“Silos helps me take stock of things,” said Giorgio Armani.
Walking tirelessly up and down the flights of stairs of his new museum and exhibition space, stopping to feel the gauze of a beautifully embroidered archival gown, or buttoning a jacket “that must be seen buttoned,” Armani on Thursday underscored that the 40th anniversary of his company and the display of around 600 of his signature looks at the venue allow him to show his innovations through the years.
But he is looking forward, and not just back. His first future project will be an autobiography, due to be published by Rizzoli in September and to be presented during Milan Fashion Week. “I wanted to share personal thoughts and moments, the ones that I choose to share — there are others nobody will ever pull out of me,” he said. The designer is also mulling the idea of restoring a building complex near Silos with another exhibition area to showcase either looks from his Privé couture collections or from the Emporio Armani line.
Representative of his rapid-fire thinking and undaunted energy, Armani said he doesn’t like to refer to Silos as a museum. “I don’t want this space to be static; [I] plan to renew the displays with pieces from the new collections every six months,” he explained.
The Silos building, constructed in 1950, was originally a granary of the Nestlé company and, after the renovation, covers around 48,600 square feet on four levels. Armani, whose Tadao Ando-designed theater stands on the opposite side of the street, conceived and oversaw the renovation project himself.
The building is modeled after a basilica layout, an open space four floors high with two levels of naves overlooking it on either side. The ceilings are painted black in contrast to the gray cement floors. “I wanted to keep the rough aspect of the Silos as it was,” remarked Armani.
The geometric, regular shapes enhance the sobriety of the stately building. The looks are divided by themes, not chronologically — from ethnic and chromatic to artistic patterns. Around 200 accessories also are on display. Describing the pieces on show, Armani’s attachment to his designs is evident. During the walk-through, he didn’t shy away from revealing that the project struck an emotional chord.
“This job doesn’t allow you to dream much, you must have your feet planted on the ground. I will be 81 in July and dedicated almost all my time to work,” he said.

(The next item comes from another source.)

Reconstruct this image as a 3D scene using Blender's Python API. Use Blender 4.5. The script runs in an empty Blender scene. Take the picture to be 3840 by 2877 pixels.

The designer also lamented a certain homogenization of tastes today, underscoring his never-ending desire to make women look more beautiful. “Now, they put on a pair of leggings and a jacket, and they are good to go.”
A digital archive of sketches, technical drawings and materials from the designer’s collections is available on the top level, as well as a cataloguing system developed specifically for the Silos. A café and a gift shop are on the ground floor. Near the foyer, after the glass facade, there’s a mock red carpet and videos of celebrities donning Armani’s designs.
The opening is under the patronage of the municipality of Milan, and coincides with the unveiling of the international Expo, of which Armani is special ambassador for fashion. The ministry of economic development is celebrating the designer’s anniversary with a special stamp bearing Armani’s sketch of the Silos and produced in a limited run of 800,000 pieces.
The designer is holding a runway show at his theater on Thursday evening, followed by a cocktail event that with the likes of Tom Cruise, Leonardo DiCaprio, Cate Blanchett, Sophia Loren, Tina Turner and Glenn Close.